E’  la stessa cooperativa che cura anche,
ai piani di sotto, una vera “community
creativa”: un incubatore di impresa giovanile, laboratori vari di arte e
artigianato e una pista di allenamento per lo skateboard; attrezzature, servizi
–da uno studio digitale a una sala prove- e consigli per dar vita a
micro-organizzazioni giovanili di ogni tipo.

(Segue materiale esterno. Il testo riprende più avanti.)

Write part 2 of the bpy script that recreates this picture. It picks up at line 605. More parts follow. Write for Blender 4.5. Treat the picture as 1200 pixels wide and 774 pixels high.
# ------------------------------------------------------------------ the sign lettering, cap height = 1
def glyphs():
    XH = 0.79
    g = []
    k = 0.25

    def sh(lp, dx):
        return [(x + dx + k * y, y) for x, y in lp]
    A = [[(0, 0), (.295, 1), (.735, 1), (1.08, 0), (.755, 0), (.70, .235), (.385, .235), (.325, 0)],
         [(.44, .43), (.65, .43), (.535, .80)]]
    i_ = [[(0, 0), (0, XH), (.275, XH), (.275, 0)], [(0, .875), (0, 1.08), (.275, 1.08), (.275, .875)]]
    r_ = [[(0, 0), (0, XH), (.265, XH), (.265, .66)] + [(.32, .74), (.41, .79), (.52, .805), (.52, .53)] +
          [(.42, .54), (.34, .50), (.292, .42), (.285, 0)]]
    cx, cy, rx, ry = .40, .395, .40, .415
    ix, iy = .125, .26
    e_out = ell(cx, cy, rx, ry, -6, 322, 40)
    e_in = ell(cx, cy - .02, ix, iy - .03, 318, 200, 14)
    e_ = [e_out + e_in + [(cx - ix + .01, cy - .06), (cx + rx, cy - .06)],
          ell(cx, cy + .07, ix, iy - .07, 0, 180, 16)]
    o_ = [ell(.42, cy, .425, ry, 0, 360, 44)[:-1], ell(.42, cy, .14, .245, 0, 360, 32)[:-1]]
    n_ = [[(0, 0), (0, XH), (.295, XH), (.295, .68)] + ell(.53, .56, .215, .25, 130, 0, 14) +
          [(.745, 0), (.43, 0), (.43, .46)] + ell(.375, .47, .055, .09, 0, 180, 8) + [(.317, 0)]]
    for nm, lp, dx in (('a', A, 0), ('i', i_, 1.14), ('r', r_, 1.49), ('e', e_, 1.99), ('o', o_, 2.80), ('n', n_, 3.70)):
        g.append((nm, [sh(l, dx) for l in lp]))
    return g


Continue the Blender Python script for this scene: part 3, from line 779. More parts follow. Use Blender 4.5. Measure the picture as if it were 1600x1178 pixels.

E l’obiettivo di dare un pasto ai bisognosi? Marco Traviglia, trentenne con
barba e capelli riccioluti, presidente di “MeltinPOP”, assicura che è stato
raggiunto, conducendo con orgoglio in visita per i vani rudimentali e colorati in
cui si raccolgono le opere che vengono esposte (un artista al mese) al piano
bar. Roberta Tredici, trentenne anche lei, mamma ingegnere e impegnata in
Libera, racconta che dopo una sperimentazione su tre giorni settimanali, ormai
si gira a pieno regime. Pranzo aperto nei cinque giorni lavorativi. Una
sessantina gli ospiti che arrivano. Metà immigrati, età media sui 35-40, e metà
anziani del luogo, che mai sarebbero scesi in strada a tendere la mano. Il
sindaco alla fine si è convinto pure lui e ha dato perfino il patrocinio.
 

Quanto al rischio di imbucati, pare non esista. La gente si conosce e c’è un efficiente filtro della Caritas. Niente abusivi, dunque, e anzi tavolo vicino a tavolo arrivano anche gli impiegati degli uffici che pagano regolarmente. “Si è formato uno spirito di comunità”, racconta Roberta. “L’altra volta hanno rubato la bicicletta a un ragazzo marocchino e si è fatta una colletta per comprargliela”. Del cuoco Gianluca, poco più che ventenne e con una buona esperienza all’estero, si decantano le qualità gastronomiche e sociali. A lui si aggiungono giovani mandati a turno in stage dell’Enaip e tra un po’arriveranno a dar man forte anche i condannati ai lavori socialmente utili. Grazie al Centro servizi per il volontariato, giungerà un finanziamento della Fondazione Cariplo, anche se finora è stato fatto (faticosamente) tutto con mezzi propri. “Ci sosteniamo con iniziative speciali, cene o pranzi mensili in occasione di qualche incontro con personalità varie”. Li aiuta in questi incontri uno storico avvocato milanese delle cause improbe, Luigi Mariani. Bisogna vederlo, il MeltinPOP, con le sue due sale per incontri e concerti. Una più piccola è affrescata con immagini di musica “fredda” (elettronica tra palazzoni) e musica “calda” (brasiliana, ma in verità richiama New Orleans). Una più grande, subito dietro, sembra una bella sala da jazz o da monologo teatrale. Chi pensa che le case del popolo possano servire solo a rimescolar memorie e mazzi di carte (o bicchieri di vino) si ricreda. Possono servire anche ad altro. Magari proprio grazie a un’ordinanza.